Lifestyle/Community
Jews will never again be silenced, Lauder tells WJC in Buenos Aires
Held against a backdrop of escalating global terrorism, it was fitting, if sobering, that part of last month’s meeting of the World Jewish Congress (WJC) in Buenos Aires, was devoted to remembering the victims of two horrendous terrorist attacks against the Argentinian Jewish community during the early 1990s.
DAVID SAKS
Pictured: SAJBD President Mary Kluk and National Director Wendy Kahn at the AMIA Jewish Centre in Buenos Aires
Delegates attended a commemorative event at the Israel Embassy marking the 24th anniversary of the bombing that took place there on March 18, 1992. Afterwards, they visited the Asociación Mutual Israelita Argentina (AMIA) building, the communal headquarters of Argentinian Jewry, where an even deadlier terrorist bombing took place just over two years later, on July 18, 1994. A total of 114 were killed and 540 injured in the two attacks, the worst ever to have occurred in Argentina.
The WJC meeting, the first held in Latin America, was attended by over 400 delegates and observers from 67 Jewish communities. SAJBD representatives played an active part in the programme.
National President Mary Kluk presented a resolution at a plenary session and Gauteng Council member Marc Pozniak presided over the session of the WJC Jewish Diplomatic Corps, of which he is chairman.
African Jewish Congress (AJC) President Ann Harris chaired the AJC meeting, which was attended by, among others, AJC CEO Rabbi Moshe Silberhaft and representatives of Zimbabwe, Zambia, Namibia, Mauritius, Kenya, Swaziland and Lesotho.
The AJC also participated in meetings with smaller Jewish communities held during the conference. Simultaneously, in Geneva, SAJBD (KZN) Vice-President Alana Baranov was representing the WJC Diplomatic Corps at the 31st session of the United Nations Human Rights Council, where she presented statements on the incompatibility of racism and democracy, racial discrimination, countering religious extremism and minority issues.
The gala dinner was addressed by Argentinian President Mauricio Macri and attended by, among others, SA Ambassador Zenani Mandela and the president of Paraguay.
Macri promised to “make headway” in investigating the 1994 bombing which, like the preceding attack on the Israeli Embassy, remains unresolved.

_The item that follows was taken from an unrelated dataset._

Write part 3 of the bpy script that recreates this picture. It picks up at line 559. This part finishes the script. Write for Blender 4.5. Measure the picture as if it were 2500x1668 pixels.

WJC President Ronald Lauder described the bombings as having been attacks not just on Jews, but on Argentina, while the subsequent assassination of Alberto Nisman, the prosecutor in charge of investigating the AMIA bombing, had been an attack not just on a Jewish lawyer, but on “Argentina’s entire system of justice”.
Among the resolutions adopted at the WJC was one calling the Boycott, Divestment and Sanctions (BDS) movement against Israel a manifestation of anti-Semitism and commending those countries that had taken steps to confront it.
BDS, along with all other attempts to delegitimise Israel, was held to be “manifestations of anti-Semitic discrimination against the only truly democratic country in the Middle East and damaging to any genuine efforts for peace in the region”.
In his keynote address, Lauder vowed that the Jewish world would answer the lies about Israel on the Internet and in the media with the truth.
“We are not the Jews of the 1930s. We have influence; we have great power, we have tremendous resources, and we have creativity that is the envy of the world. We will not be silent. The world will hear our voice,” he declared.